Rell has been Connecticut's governor since 2004, when former Gov. John Rowland resigned in a corruption probe. She was lieutenant governor at the time and then elected to her own term in 2006, becoming the first Republican woman elected the state's chief executive.

Her job approval numbers have dipped in recent Quinnipiac University polls, due mostly to the state's budget problems. A Sept. 16 poll showed 59 percent approve of how she's handling her job while 34 percent disapproved — the lowest approval number during her tenure.

Her all-time high was 83 percent job approval in a Jan. 13, 2005 survey.

Rell's administration has also become the focus of several investigations into the hiring of a University of Connecticut professor to oversee a two-year, $220,000 project aimed at streamlining state government. Democrats say e-mails first obtained by The Day of New London show that at least part of the work conducted by Professor Ken Dautrich, former director of the school's polling institute, was done to help the governor politically.

Her departure from the 2010 race leaves Republicans without a potential candidate with strong statewide credentials and gives Democrats their best opportunity in years to seize the governor's office.

House Minority Leader Lawrence Cafero of Norwalk, Senate Minority Leader John McKinney of Fairfield and Lt.
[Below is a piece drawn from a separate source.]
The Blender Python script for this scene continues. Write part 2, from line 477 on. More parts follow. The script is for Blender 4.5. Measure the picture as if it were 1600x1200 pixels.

Gov. Michael Fedele, a political unknown before being named Rell's running mate in 2006, have said they might run.

Among Democrats, businessman Ned Lamont, who became a national political figure in 2006 by defeating Sen. Joseph Lieberman in the Democratic Senate primary, announced last week he was forming an exploratory committee.

Former House Speaker James Amann has already declared his candidacy, and exploratory committees have been formed by Secretary of State Susan Bysiewicz, Stamford Mayor Dannel Malloy, state Sen. Gary LeBeau and Ridgefield First Selectman Rudy Marconi.